How the Houston Rockets defended Russell Westbrook to close Game 4

I went back and watched all eleven of Russell Westbrook’s fourth quarter shot attempts from Sunday afternoon. Overall, he went 5/11 in that deciding quarter. He took a pair of atrocious leaning three-pointers in hopes of getting fouled, late in the quarter, but the game was already out of hand at that point, so I won’t hold those shots against him.

Here, he walks into a long ‘3’, tying the game. You live with that. Westbrook isn’t a particularly great three-point shooter, and after he gets Anderson to switch onto him, that’s your best bet.

Down just one, he looks to post up Beverley, missing the turnaround.

He comes right back down, with the score tied, and tries to post up Beverley yet again, missing yet again. While he’s hit a few of these over Pat, I think this is Houston’s best hope against Westbrook. He can’t see the floor as well, and of course, isn’t able to explode to the rim.

Another long ‘3’, which Houston can live with.  Ariza trips, and at least Harden is able to get a hand up.

He’s feeling it now, so, down two, with Nene on him and no rim protection inside, Westbrook does the complete opposite of what you’d expect any smart superstar to do – he settles for the long ‘3’, letting Houston off the hook.  He’s got Roberson wide open under the rim if he drives, a play that had been killing Houston all series early in games.

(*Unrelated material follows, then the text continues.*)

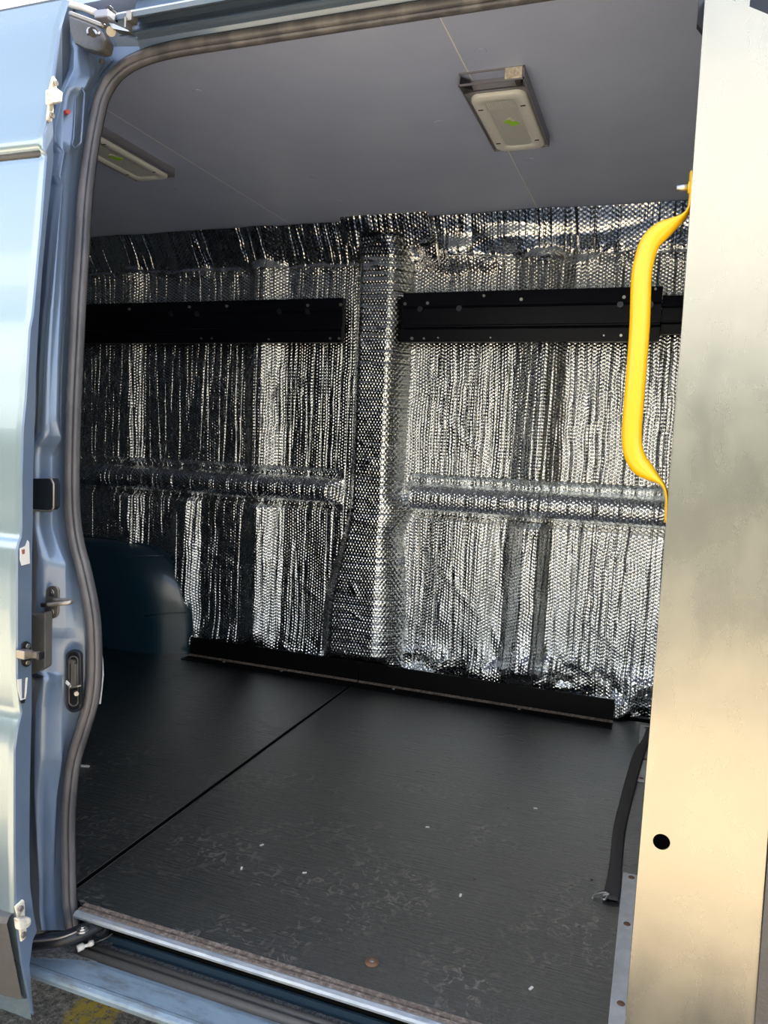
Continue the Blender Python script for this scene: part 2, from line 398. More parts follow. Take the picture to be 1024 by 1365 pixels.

Now down four, Westbrook drives right into the teeth of the defense, bringing the Thunder back into striking distance.  For some reason, neither Nene nor Harden even attempt to contest the shot.

After this point, the Rockets put the game out of reach, before the wild closing minute. Despite their reputation, Houston played pretty good defense on the likely MVP. He only got two layups during that critical stretch, and settled for turnarounds and long 3’s. The Rockets also kept him out of his mid-range spots. All of this without really any rim protection.

During that entire span, starting from the pull-up ‘3’ at 8:57, Grant makes a dunk off of a Westbrook pass, McDermott missed a pull-up jumper, and Oladipo hit a ‘3’ at 1:53 to bring it to 105-103. No other Thunder player took a shot, aside from Roberson’s free throws. Inevitably, in the fourth, Westbrook is going to try to take the game over with his shooting. We don’t have just this series as evidence – we have the past five years.

The Rockets are better off with Westbrook taking every shot. For all the hand-wringing by the national media regarding the Thunder’s ineptitude with Westbrook off the court, the supporting cast has proven more than capable of punishing the Rockets when he’s on the floor and actually passing the ball. Westbrook has killed the Rockets all series when he’s been a willing passer. They hope again, as they look to close out the series in Game 5, that the trends continue.